Membaca Fenomena Langit dan Bumi, BMKG Perlu Transformasi
Memperingati Hari Meteorologi Dunia (HMD) setiap tanggal 23 Maret, pikiran kita langsung tertuju kepada Badan Meteorologi, Klimatologi, dan Geofisika (BMKG). Peran badan ini sangat penting bagi Indonesia yang kondisi geografisnya memiliki potensi bencana alam yang bisa terjadi terus menerus.

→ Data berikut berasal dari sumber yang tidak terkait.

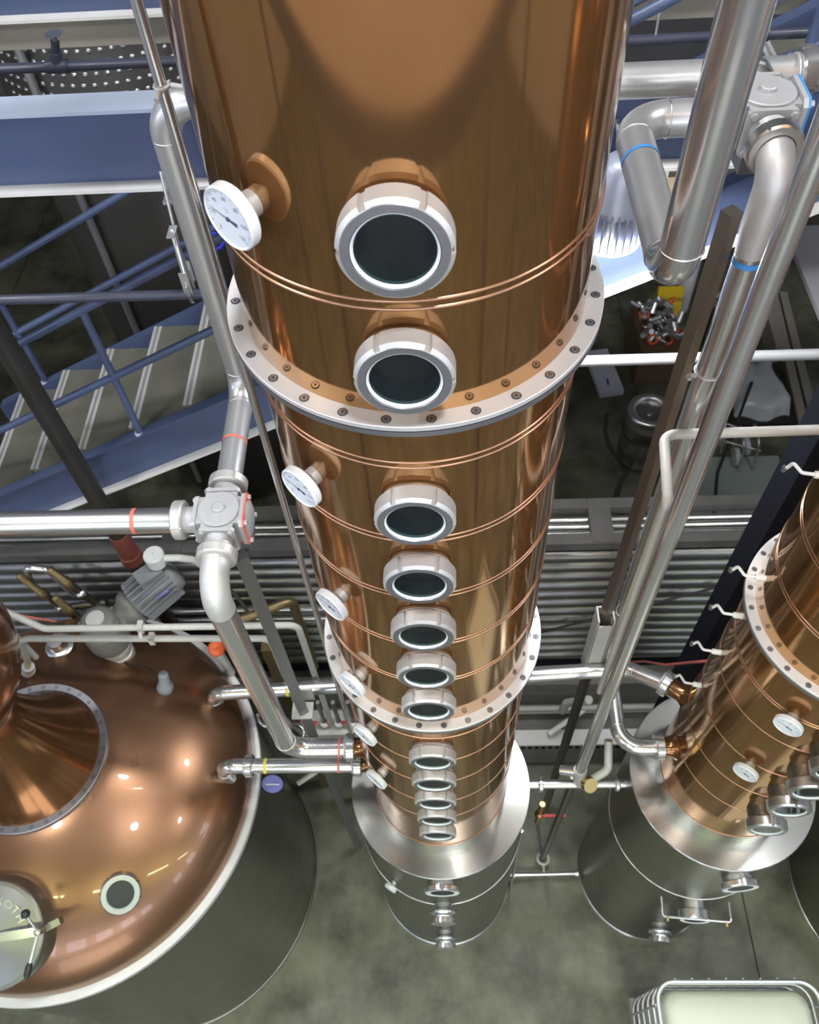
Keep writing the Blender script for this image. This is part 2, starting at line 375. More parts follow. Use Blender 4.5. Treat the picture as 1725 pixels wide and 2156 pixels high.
part('cap_beam', MB().box((0, 3.068, -4.797), (16, 0.087, 0.08)), 'concrete_cap', PW)
part('cap_beam', MB().box((0, 3.358, -4.797), (16, 0.081, 0.08)), 'concrete_cap', PW)
part('cap_gap_shade', MB().box((0, 3.21, -4.895), (16, 0.23, 0.02)), 'navy_black', PW)  # dark sheet painted in for the shade below the cap tubes
for y in (3.149, 3.207, 3.265): part('cap_tube', MB().cyl((-8, y, -4.826), (8, y, -4.826), 0.0245, 14), 'steel_brush', PW)
for x in (-5.3, -1.88, 1.08, 4.5): part('cap_tie', MB().box((x, 3.213, -4.786), (0.15, 0.36, 0.075)), 'concrete_cap', PW)
part('curb', MB().box((0.6, 2.74, (FZ - 7.36)/2), (3.8, 0.38, -7.36 - FZ)), 'concrete_wall', PW)
led = part('ledge', MB().box((0.62, 2.61, -7.345), (3.76, 0.14, 0.03)), 'cream', PW)
for i in range(60): part('ledge_rib', MB().box((-1.14 + i*0.0605, 2.543, -7.39), (0.031, 0.014, 0.06)), 'navy_black', led)

# platform the photographer stands on, its rail and the added batten lamps under it
pf = thing('viewing_platform', 'pale steel viewing platform facing the tall copper columns', 'platform', (0, -1.3, -1.75))
part('deck_plate', MB().box((0, -1.3, -1.66), (16, 1.4, 0.04)), 'deck', pf)
part('edge_beam', MB().box((0, -0.62, -1.8), (16, 0.06, 0.24)), 'blue', pf)
for x in (-6, -3, 3, 6): part('support_post', MB().box((x, -1.85, (FZ - 1.7)/2), (0.14, 0.14, -1.7 - FZ)), 'blue', pf)
for k, (x, y) in enumerate(FILL_BATTENS):
    b = thing('fill_batten', ('%s added tube batten lamp, unseen under the viewing platform' % ('leftmost', 'second from left', 'third from left', 'rightmost')[k]), 'lamp', (x, y, -1.8), 'added batten lamps')
    part('housing', MB().box((x, y, -1.74), (1.3, 0.12, 0.07)), 'white_paint', b)
    part('tube_lens', MB().box((x, y, -1.79), (1.24, 0.09, 0.03)), 'lamp_warm', b)
    area_light('fill_batten_light', (x, y, -1.82), 1.24, FILL_BATTEN_W, (0.88, 1.0, 0.56), b, size_y=0.1)
for k, (x, y) in enumerate(LAMPS):
    b = thing('high_bay_lamp', 'round high bay lamp hung from the ceiling %s' % ('in the front left corner,left of the viewing platform,right of the viewing platform,in the front right corner,above the pot still,above the viewing platform edge,above the right-hand column,above the foot of the staircase,above the middle of the staircase,above the top of the staircase'.split(',')[k]), 'lamp', (x, y, CEIL - 0.75), 'ceiling high bay lamps')
    part('reflector', MB().lathe([(0.1, 0.3), (0.14, 0.2), (0.24, 0.0)], (x, y, CEIL - 0.75), n=28), 'lamp_fin', b)
    part('housing', MB().cyl((x, y, CEIL - 0.46), (x, y, CEIL - 0.2), 0.11, 20), 'lamp_fin', b)
    part('hanger', MB().cyl((x, y, CEIL - 0.2), (x, y, CEIL), 0.01, 8), 'galv', b)
    part('lens', MB().cyl((x, y, CEIL - 0.74), (x, y, CEIL - 0.72), 0.21, 24), 'lamp_on', b)
    area_light('high_bay_light', (x, y, CEIL - 0.76), 0.42, LAMP_W, (0.97, 0.98, 1.0), b)

# ------------------------------------------------------------------ columns
RC = 0.400
def make_bolt():
    m = MB(); m.m = 0; m.lathe([(0.0085, 0.0007), (0.0112, 0.0007)], n=14, smooth=False)
    m.m = 1; m.lathe([(0.0088, 0.0), (0.0085, 0.0018)], n=14); m.disc((0, 0, 0.0018), (0, 0, 1), 0.0085, 14)
    m.m = 0; m.disc((0, 0, 0.0022), (0, 0, 1), 0.0036, 6)
    return m.mesh('bolt', ['dark_bolt', 'steel_face'], world=False)
BOLT = make_bolt()
# sight glass in a local frame: +Z points outward, origin on the shell
def make_glass(neck, L, ro, ri, notches):
    d = {}
    n0 = neck - 0.035
    d['neck'] = MB().lathe([(ri + 0.012, -0.03), (ri + 0.012, neck)], n=40).mesh('neck', 'steel_dull' if neck > 0.06 else 'steel_nut', world=False)
    m = MB(); nut_mb(ro, ri + 0.008, L, notches, 0.007, 0.13, mb=m, o=(0, 0, neck - 0.012), phase=PI/2, chamfer=0.007)
    d['nut'] = m.mesh('nut', 'steel_brush' if neck > 0.06 else 'steel_nut', world=False)
    top = neck - 0.012 + L
    d['face_ring'] = MB().lathe([(ri + 0.001, -0.004), (ri + 0.003, 0.0012), (ro - 0.0085, 0.0012), (ro - 0.0078, 0.0)], (0, 0, top), n=56, sharp=True).mesh('face_ring', 'steel_face', world=False)
    d['gasket'] = MB().lathe([(ri - 0.004, -0.007), (ri - 0.0005, -0.0015), (ri + 0.0012, -0.001)], (0, 0, top), n=48, sharp=True).mesh('gasket', 'ptfe', world=False)
    b2 = MB(); b2.lathe([(ri - 0.004, top - 0.006), (ri - 0.004, 0.004)], n=40); b2.m = 1; b2.disc((0, 0, 0.004), (0, 0, 1), ri - 0.004, 40)
    d['bore'] = b2.mesh('bore', ['steel_bore', 'cavity'], world=False)
    m = MB(); m.m = 0; m.disc((0, 0, top - 0.006), (0, 0, 1), ri - 0.0045, 40); m.m = 1; m.lathe([(ri - 0.0047, -0.013), (ri - 0.0047, -0.0062)], (0, 0, top), n=40)
    d['glass_pane'] = m.mesh('glass_pane', ['glass', 'glass_edge'], world=False, recalc=False)
    return d
GL_A = make_glass(0.019, 0.050, 0.098, 0.072, 6)
GL_B = make_glass(0.061, 0.055, 0.100, 0.074, 4)
def put_glass(parent, fr, G, label=None):
    o = local('sight_glass', G['nut'], parent, fr)
    for k in ('neck', 'face_ring', 'gasket', 'bore', 'glass_pane'): local(k, G[k], o)
    return o
# dial thermometer, +Z outward
def make_gauge():
    d = {}; R = 0.059
    d['case'] = MB().lathe([(0.01, 0.036), (R - 0.004, 0.036), (R, 0.040), (R, 0.0585), (R - 0.003, 0.0615), (R - 0.0055, 0.0585)], n=48, sharp=True).mesh('case', 'white_paint', world=False)
    d['dial'] = MB().disc((0, 0, 0.0585), (0, 0, 1), R - 0.005, 48).mesh('dial', 'gauge_face', world=False)
    d['stem'] = MB().lathe([(0.024, 0.0), (0.024, 0.02), (0.016, 0.024), (0.016, 0.037)], n=20, sharp=True).mesh('stem', 'steel_nut', world=False)
    m = MB(); a = math.radians(-38); c, s = math.cos(a), math.sin(a)
    rot = Matrix.Rotation(math.radians(78), 3, 'Z')
    def q(x, y): return rot @ Vector((x, y, 0)) + Vector((0, 0, 0.0605))
    m._add([q(0.0011, 0), q(0.0004, 0.044), q(-0.0004, 0.044), q(-0.0011, 0)], [(0, 1, 2, 3)], False)
    m._add([q(-0.001, 0), q(-0.004, -0.022), q(0.004, -0.022), q(0.001, 0)], [(0, 1, 2, 3)], False)
    m.cyl((0, 0, 0.059), (0, 0, 0.0615), 0.004, 12)
    d['needle'] = m.mesh('needle', 'needle_black', world=False)
    m = MB()
    for i in range(61):
        a = math.radians(225 - 270*i/60); r0 = 0.049 if i % 5 else 0.046
        u = Vector((math.cos(a), math.sin(a), 0)); w = Vector((-u.y, u.x, 0))*(0.0003 if i % 5 else 0.0007); z = Vector((0, 0, 0.0588))
        m._add([u*r0 + w + z, u*0.053 + w + z, u*0.053 - w + z, u*r0 - w + z], [(0, 1, 2, 3)], False)
    me = m.mesh('scale_print', 'print', world=False)
    bm = bmesh.new(); bm.from_mesh(me)
    for i, t in enumerate(('0', '20', '40', '60', '80', '100', '120')):
        a = math.radians(225 - 45*i); tm = text_mesh(t, 0.0115, 0.0, 'numeral')
        k = len(bm.verts); bm.from_mesh(tm); bm.verts.ensure_lookup_table()
        for v in bm.verts[k:]: v.co = v.co + Vector((0.038*math.cos(a), 0.038*math.sin(a), 0.0589))
        bpy.data.meshes.remove(tm)
    tm = text_mesh('°C', 0.010, 0.0, 'numeral'); k = len(bm.verts); bm.from_mesh(tm); bm.verts.ensure_lookup_table()
    for v in bm.verts[k:]: v.co = v.co + Vector((0, 0.016, 0.0589))
    for f in bm.faces: f.material_index = 0
    bm.to_mesh(me); bm.free(); d['scale_print'] = me
    return d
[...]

Membaca fenomena langit dan bumi lalu mendapatkan kesinambungan data yang sangat beragam serta melakukan kerjasama terus menerus dengan badan sejenis di negara lain tentunya membutuhkan SDM dan teknologi yang memadai. Begitu pula anggaran untuk BMKG yang selama ini pas-pasan perlu ditambah. Mengingat BMKG mulai dari unit organisasi, peralatan, laboratorium dan kualitas SDM perlu transformasi sesuai dengan perkembangan dunia.
Peringatan HMD dalam tataran nasional yang diwakili oleh Badan Meteorologi, Klimatologi, dan Geofisika (BMKG) menekankan antisipasi dan mitigasi menghadapi bencana hidrometeorologi dan gempa bumi.
Akhir-akhir ini Indonesia Indonesia dilanda badai akibat cuaca ekstrim. Banjir bandang menerjang berbagai wilayah, seperti di Semarang, Kudus dan Demak, yang melumpuhkan kehidupan kota. Kemudian disusul dengan gempa bumi yang berpusat di perairan Tuban Jawa Timur. Rentetan bencana alam yang terjadi di negeri ini tentunya membutuhkan panduan dan pemantauan dari BMKG. Pihak pemerintah daerah Berbagai daerah yang mengalami bencana selama ini meminta BMKG agar terus intensifkan Virtual Crisis Center. Baik yang berupa komunikasi pengolahan data, penyebarluasan data dan informasi serta konsultasi dengan pusat dan balai secara virtual. Semua itu butuh effort yang sangat besar dari BMKG.
Selain itu kondisi geografis Indonesia yang sangat rentan terhadap gempa bumi dan bencana hidrometeorologi seperti banjir dan tanah longsor perlu sistem komunikasi massa yang efektif dan ketangguhan sosial untuk menghadapinya.
Eksistensi BMKG tidak bisa terlepas dengan badan serupa di negara lain, serta perlu terus berhubungan dengan badan PBB, yakni Organisasi Meteorologi Dunia (WMO). Yakni organisasi antar-pemerintah di bawah naungan PBB dengan keanggotaan 193 anggota, termasuk 187 Negara Anggota dan 6 Wilayah, yang mengelola layanan meteorologi sendiri. Tujuan utama WMO adalah untuk memfasilitasi kerja sama internasional dalam pengembangan meteorologi dan pertukaran informasi dan teknologi terkait cuaca, iklim, hidrologi, dan bidang lingkungan. Indonesia bergabung dalam WMO pada 16 November 1950.Tahun 2024.
Dalam rangka peringatan HMD 2024, Organisasi Meteorologi Dunia (WMO) meluncurkan kampanye aksi iklim guna meningkatkan kesadaran secara global dan memobilisasi masyarakat untuk bertindak. Oleh karena itu, tema Hari Meteorologi Sedunia tahun 2024 adalah "Di Garis Depan Aksi Iklim." Aksi itu sangat penting untuk pembangunan berkelanjutan termasuk kesehatan yang baik, akses terhadap air dan sanitasi, serta kebebasan dari kemiskinan dan kelaparan.
Laporan Status Iklim Global WMO mengingatkan semua orang akan pentingnya mengatasi krisis iklim. Di seluruh dunia, masyarakat sudah menderita akibat dampak negatif perubahan iklim. Meningkatnya suhu, cuaca ekstrem, panas dan pengasaman laut, menyusutnya es dan gletser berdampak pada kesehatan manusia, perekonomian, dan ekosistem. Ilmu pengetahuan menunjukkan bahwa dampak negatif semakin meningkat dan beberapa perubahan berisiko menjadi tidak dapat diubah.
Aksi iklim sangat penting untuk pembangunan berkelanjutan, termasuk kesehatan yang baik, akses terhadap air dan sanitasi serta kebebasan dari kemiskinan dan kelaparan. Tidak ada jalan bagi pembangunan manusia tanpa memprioritaskan aksi iklim.